1/2 cup fresh basil leaves, sliced in thin strips

5-6 grape tomatoes

Parmesan cheese

DIRECTIONS

1. Heat broiler. Line a large broiler pan with foil and coat with nonstick cooking spray.

2. Place pepper on prepared pan, cut side down; add squash. Broil for 9-10 minutes, about 4 inches from heat source. Turn oven to 350 degrees. Remove pepper and squash from heat and set squash aside, slicing into wedges when cool. Place the pepper in a paper bag or covered bowl for 5 minutes. Peel skin off peppers and discard; thinly slice peppers.

3. In a large nonstick skillet bring broth to a simmer; add garlic and simmer 2 minutes. Stir in cream, salt and pepper and cheese and simmer for an additional 2 minutes.

4. Meanwhile, cook pasta following the package directions, about 10 to 14 minutes for al dente. Drain and return to pot.

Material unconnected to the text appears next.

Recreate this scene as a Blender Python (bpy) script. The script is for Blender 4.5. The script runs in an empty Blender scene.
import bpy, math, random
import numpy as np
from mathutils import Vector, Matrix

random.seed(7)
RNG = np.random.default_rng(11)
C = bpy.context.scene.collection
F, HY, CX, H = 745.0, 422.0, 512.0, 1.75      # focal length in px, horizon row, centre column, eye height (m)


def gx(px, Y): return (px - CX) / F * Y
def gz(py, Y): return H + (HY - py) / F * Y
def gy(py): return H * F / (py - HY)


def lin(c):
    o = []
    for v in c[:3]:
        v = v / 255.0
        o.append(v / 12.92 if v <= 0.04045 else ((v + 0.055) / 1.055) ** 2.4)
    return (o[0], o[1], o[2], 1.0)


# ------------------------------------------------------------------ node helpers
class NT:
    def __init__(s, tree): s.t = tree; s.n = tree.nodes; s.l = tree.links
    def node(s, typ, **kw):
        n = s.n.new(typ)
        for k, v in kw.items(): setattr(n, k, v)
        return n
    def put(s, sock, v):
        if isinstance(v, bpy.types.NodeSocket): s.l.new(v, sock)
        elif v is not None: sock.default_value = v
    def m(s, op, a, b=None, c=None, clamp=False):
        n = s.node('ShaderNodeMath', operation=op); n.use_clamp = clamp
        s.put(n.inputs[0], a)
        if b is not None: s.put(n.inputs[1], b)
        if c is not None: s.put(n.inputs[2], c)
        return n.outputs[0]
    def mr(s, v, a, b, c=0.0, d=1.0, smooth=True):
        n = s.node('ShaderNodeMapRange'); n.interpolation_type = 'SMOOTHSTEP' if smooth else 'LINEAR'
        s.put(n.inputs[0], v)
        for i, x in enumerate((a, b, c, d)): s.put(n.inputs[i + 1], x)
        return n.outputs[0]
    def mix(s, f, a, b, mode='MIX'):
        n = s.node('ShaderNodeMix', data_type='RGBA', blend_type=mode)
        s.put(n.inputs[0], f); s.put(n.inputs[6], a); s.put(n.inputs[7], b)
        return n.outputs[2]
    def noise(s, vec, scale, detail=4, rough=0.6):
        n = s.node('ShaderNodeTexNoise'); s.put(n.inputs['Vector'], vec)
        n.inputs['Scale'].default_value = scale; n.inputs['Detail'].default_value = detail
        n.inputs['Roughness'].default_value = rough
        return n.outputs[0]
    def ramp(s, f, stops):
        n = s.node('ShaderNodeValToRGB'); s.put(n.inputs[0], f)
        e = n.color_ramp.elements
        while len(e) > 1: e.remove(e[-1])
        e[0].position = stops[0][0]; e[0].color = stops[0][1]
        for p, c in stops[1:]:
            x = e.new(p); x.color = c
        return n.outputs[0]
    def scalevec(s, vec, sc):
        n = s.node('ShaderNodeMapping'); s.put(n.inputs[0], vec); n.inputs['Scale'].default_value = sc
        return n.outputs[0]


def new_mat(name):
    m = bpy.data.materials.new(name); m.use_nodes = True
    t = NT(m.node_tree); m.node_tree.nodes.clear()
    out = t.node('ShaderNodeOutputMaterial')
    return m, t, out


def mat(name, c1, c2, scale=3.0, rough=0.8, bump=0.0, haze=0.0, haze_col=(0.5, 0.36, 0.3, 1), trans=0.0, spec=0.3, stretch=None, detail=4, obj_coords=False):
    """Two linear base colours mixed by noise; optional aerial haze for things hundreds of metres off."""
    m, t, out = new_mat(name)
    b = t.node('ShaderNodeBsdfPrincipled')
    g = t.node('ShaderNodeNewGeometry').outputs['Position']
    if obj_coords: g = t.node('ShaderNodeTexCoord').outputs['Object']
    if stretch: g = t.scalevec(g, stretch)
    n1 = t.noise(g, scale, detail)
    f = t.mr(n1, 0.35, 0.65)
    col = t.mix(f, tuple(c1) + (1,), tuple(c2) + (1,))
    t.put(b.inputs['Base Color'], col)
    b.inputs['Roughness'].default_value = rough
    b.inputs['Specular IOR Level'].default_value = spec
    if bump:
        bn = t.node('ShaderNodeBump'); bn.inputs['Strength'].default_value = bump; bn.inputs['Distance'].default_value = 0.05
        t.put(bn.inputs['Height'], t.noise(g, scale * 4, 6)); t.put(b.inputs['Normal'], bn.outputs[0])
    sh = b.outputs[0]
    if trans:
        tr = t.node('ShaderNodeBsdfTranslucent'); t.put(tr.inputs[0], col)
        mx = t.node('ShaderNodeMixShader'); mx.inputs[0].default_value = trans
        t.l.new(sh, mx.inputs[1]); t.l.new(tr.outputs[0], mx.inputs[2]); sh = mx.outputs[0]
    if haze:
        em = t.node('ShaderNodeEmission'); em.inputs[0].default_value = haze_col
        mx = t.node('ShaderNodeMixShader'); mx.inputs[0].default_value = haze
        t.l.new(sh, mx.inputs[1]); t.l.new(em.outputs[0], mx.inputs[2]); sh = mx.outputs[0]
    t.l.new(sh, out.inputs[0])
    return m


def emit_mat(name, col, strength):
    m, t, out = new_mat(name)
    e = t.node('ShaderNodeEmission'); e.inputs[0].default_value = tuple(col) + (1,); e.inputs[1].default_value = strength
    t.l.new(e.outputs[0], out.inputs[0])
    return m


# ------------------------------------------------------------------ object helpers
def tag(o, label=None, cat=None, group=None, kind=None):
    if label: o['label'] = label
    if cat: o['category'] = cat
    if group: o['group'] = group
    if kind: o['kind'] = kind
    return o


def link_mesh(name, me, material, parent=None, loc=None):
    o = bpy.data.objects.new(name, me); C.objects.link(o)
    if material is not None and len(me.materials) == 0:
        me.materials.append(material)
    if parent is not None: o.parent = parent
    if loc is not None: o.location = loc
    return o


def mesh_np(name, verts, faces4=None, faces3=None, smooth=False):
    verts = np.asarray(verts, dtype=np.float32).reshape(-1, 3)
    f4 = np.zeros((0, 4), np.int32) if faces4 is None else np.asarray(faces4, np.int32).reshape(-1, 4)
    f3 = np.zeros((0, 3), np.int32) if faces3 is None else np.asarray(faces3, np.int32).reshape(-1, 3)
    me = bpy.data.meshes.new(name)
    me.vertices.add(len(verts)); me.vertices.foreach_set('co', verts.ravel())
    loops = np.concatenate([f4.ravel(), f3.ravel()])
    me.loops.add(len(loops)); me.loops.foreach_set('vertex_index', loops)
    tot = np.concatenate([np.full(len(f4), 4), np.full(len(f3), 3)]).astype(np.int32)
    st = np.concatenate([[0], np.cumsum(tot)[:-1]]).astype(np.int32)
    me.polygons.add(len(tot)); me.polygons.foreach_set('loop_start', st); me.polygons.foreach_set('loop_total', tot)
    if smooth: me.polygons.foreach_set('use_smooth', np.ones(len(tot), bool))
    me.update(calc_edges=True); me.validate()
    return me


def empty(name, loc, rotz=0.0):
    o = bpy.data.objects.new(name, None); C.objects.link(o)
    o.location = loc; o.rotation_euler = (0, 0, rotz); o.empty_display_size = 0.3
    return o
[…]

5. Butter a medium-sized casserole and add cooked pasta. Add cream mixture and sliced peppers, squash, tomatoes and mozzarella balls; stir gently to combine. Sprinkle with basil and parmesan.

6. Bake uncovered at 350 for 15-20 minutes or until bubbly and slightly browned on top.

Easy Guacamole

15 April 2012

I love guacamole!

In my opinion, there is no wrong way to make guacamole: the key is to use the ripest, freshest ingredients possible. Here’s a basic easy recipe but there are dozens of ways to personalize it. For example, some people don’t use tomatoes — but I love the beautiful color they add and how the red contrasts with the purple of the onions. Some like their ”guac” smashed to death while I like it with a bit more chunks and texture. And sometimes I leave out the jalapeno. :-)

INGREDIENTS

Fresh, beautiful ingredients

2 ripe avocados

1/2 red onion, minced (about 1/2 cup)

1 small jalapeno, seeded, minced (Be careful when handling hot peppers!!)

1 TBS fresh lime juice

1/2 tsp sea salt

Dash of fresh black pepper

1/2 ripe tomato, seeded, chopped

 

DIRECTIONS

1. Slice avocado in half, twist to separate and carefully remove seed. Scoop out avocado “meat” into a small bowl.

2. With a fork, mash the avocado. Then add the onion, cilantro, lime and seasonings; mash to combine. Add jalapeno if using.

3. Gently mix in tomatoes just before serving.

Serves 2-4

Best French Toast Recipe

7 April 2012

In spite of having been born and raised in France, my favorite French toast recipe actually comes from Courtney Heins in Palmer, Texas. Ironic, non? We had these for breakfast this morning along with a fruit cup consisting of melon balls, sliced strawberries and kiwi.

Easy French Toast

French Toast

3 eggs

1/2 cup milk

1 tsp vanilla

Bread (preferably “stale” or a couple of days’ old)

salt (just a sprinkle)

cinnamon

Combine and whip eggs, milk and vanilla; pour into shallow dish. Dip both sides of bread in mixture and place in skillet or frying pan on medium heat. Grill both sides until golden brown. Top with sprinkle of cinnamon while grilling. Add toppings when finished. Voila!

Nat’s Notes

* I like to use slices from a round loaf of French bread. Also works great with challah.

* Sprinkle with powdered sugar (as in photo) for a nice presentation.